====== COLLECTED MATERIAL ======

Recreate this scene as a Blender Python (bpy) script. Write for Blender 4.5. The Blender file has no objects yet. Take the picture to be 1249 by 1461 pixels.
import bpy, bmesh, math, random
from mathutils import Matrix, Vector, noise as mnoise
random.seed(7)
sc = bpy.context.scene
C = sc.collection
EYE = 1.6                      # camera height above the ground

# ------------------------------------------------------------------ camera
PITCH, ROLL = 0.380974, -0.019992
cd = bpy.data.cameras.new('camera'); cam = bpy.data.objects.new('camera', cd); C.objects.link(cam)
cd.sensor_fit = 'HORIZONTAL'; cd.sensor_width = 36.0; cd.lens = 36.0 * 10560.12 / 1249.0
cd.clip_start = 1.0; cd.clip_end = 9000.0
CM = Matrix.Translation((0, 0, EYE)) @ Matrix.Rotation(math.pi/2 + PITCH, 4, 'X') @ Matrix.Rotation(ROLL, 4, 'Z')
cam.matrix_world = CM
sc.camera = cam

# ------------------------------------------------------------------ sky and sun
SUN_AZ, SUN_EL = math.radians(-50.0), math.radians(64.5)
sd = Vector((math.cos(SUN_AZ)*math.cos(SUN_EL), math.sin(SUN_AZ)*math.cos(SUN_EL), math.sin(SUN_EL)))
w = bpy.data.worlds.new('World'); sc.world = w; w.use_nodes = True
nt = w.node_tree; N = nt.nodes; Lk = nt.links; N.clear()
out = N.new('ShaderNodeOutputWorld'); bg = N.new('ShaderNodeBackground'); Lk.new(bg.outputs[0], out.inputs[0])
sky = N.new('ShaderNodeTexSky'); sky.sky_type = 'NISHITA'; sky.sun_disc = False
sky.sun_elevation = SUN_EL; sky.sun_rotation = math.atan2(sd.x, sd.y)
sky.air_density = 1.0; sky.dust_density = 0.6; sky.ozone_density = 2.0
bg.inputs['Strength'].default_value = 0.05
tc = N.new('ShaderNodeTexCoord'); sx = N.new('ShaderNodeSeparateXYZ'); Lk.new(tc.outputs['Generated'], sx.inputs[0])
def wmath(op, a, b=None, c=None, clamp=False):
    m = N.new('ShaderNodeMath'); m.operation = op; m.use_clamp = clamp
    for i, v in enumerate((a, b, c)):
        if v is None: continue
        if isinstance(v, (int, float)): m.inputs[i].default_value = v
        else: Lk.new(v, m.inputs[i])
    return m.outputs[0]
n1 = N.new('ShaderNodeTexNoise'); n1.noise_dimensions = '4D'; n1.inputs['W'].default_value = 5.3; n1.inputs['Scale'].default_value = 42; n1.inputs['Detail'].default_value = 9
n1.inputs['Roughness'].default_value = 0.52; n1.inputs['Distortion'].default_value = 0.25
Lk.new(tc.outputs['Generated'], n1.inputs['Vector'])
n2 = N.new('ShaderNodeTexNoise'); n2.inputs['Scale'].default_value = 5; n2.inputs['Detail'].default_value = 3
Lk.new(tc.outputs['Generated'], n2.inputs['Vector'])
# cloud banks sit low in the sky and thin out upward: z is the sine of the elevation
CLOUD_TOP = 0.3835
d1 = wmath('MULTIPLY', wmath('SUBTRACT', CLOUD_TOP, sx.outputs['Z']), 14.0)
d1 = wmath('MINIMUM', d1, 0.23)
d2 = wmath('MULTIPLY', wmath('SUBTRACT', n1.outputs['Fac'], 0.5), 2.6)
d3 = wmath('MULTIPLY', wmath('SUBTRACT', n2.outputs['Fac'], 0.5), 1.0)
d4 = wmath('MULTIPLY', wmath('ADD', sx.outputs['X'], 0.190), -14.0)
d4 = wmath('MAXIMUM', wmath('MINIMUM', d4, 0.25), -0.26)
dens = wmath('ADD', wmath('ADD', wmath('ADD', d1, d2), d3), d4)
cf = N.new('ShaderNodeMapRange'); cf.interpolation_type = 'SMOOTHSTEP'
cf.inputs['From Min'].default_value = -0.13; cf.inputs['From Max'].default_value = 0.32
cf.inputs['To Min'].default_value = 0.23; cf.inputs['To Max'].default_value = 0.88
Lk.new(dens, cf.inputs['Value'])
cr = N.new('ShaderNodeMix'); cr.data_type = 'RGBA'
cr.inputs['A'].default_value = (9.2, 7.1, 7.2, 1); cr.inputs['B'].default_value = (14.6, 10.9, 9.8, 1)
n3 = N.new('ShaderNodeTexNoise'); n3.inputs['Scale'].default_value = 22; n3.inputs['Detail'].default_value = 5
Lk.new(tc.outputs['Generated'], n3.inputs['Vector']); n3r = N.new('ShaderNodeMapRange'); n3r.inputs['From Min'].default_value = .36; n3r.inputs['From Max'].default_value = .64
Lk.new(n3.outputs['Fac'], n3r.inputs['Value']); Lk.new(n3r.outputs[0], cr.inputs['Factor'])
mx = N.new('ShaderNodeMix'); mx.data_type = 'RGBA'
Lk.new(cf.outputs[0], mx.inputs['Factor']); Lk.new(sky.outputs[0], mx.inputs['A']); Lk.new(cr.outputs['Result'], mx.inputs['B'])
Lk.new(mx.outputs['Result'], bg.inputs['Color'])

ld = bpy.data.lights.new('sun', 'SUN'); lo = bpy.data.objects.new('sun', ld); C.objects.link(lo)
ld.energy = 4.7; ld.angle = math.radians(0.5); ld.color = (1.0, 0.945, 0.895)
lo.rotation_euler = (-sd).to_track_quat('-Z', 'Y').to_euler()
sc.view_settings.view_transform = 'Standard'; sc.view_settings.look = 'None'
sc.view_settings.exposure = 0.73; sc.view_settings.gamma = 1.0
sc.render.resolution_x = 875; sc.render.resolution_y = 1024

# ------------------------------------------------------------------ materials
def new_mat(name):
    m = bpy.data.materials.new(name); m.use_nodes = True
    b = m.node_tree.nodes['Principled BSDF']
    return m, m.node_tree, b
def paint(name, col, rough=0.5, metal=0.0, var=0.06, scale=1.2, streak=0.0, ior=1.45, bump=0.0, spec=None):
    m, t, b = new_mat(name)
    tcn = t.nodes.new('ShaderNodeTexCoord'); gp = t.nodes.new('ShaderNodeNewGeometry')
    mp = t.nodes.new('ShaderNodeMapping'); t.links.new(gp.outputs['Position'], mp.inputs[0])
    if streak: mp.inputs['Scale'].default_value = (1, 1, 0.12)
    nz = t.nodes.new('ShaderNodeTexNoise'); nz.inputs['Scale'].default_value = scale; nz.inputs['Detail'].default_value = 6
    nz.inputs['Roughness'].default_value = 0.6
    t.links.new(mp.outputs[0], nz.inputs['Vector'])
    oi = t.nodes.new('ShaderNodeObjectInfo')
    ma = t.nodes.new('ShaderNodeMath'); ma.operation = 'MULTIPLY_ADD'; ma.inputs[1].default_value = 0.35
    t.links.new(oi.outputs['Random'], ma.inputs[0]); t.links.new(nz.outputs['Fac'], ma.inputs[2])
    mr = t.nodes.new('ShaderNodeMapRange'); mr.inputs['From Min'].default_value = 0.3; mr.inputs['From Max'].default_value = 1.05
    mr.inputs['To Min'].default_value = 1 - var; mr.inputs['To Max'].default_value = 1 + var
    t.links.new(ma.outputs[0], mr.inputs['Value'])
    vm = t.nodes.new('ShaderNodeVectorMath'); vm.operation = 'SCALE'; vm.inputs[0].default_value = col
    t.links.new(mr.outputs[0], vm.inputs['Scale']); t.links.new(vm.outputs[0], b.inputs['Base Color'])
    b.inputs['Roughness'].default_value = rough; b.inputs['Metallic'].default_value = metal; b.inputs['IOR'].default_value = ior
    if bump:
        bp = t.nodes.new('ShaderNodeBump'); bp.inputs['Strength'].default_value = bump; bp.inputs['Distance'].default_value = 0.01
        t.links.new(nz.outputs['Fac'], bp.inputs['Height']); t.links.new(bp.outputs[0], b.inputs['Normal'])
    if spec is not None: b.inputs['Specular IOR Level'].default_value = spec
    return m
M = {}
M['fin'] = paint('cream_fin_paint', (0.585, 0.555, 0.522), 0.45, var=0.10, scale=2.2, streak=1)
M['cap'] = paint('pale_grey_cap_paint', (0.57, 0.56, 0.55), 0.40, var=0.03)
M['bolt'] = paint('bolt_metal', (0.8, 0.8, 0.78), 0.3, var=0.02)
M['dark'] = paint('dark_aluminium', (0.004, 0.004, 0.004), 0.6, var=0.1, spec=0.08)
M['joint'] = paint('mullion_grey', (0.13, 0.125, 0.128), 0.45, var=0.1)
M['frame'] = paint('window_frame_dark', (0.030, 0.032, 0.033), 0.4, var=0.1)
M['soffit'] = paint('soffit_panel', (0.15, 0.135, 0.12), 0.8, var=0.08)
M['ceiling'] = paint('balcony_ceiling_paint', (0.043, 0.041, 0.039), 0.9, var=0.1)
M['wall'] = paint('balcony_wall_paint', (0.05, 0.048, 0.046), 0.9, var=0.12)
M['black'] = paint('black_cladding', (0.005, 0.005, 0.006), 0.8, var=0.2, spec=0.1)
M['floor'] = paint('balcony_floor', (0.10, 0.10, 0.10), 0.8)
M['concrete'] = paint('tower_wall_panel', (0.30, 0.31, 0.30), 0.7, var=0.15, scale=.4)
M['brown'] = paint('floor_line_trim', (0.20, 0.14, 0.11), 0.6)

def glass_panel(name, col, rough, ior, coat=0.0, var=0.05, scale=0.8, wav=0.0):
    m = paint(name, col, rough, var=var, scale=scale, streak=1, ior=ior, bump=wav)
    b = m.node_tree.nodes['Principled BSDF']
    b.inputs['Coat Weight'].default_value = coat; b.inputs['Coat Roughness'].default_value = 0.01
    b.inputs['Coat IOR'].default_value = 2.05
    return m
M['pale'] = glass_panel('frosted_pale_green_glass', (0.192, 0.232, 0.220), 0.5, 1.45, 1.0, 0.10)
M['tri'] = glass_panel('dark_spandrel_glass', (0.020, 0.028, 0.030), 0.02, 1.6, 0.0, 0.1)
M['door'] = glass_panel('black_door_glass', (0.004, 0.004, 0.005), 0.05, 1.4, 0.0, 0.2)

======

> _AIM_:
Only the lines from the one holding "0.039), 0.9, var=0.1)" through the one holding "0.8, var=0.2, spec=0.1)" are wanted; retype them exactly.

> _REPLY_:
M['ceiling'] = paint('balcony_ceiling_paint', (0.043, 0.041, 0.039), 0.9, var=0.1)
M['wall'] = paint('balcony_wall_paint', (0.05, 0.048, 0.046), 0.9, var=0.12)
M['black'] = paint('black_cladding', (0.005, 0.005, 0.006), 0.8, var=0.2, spec=0.1)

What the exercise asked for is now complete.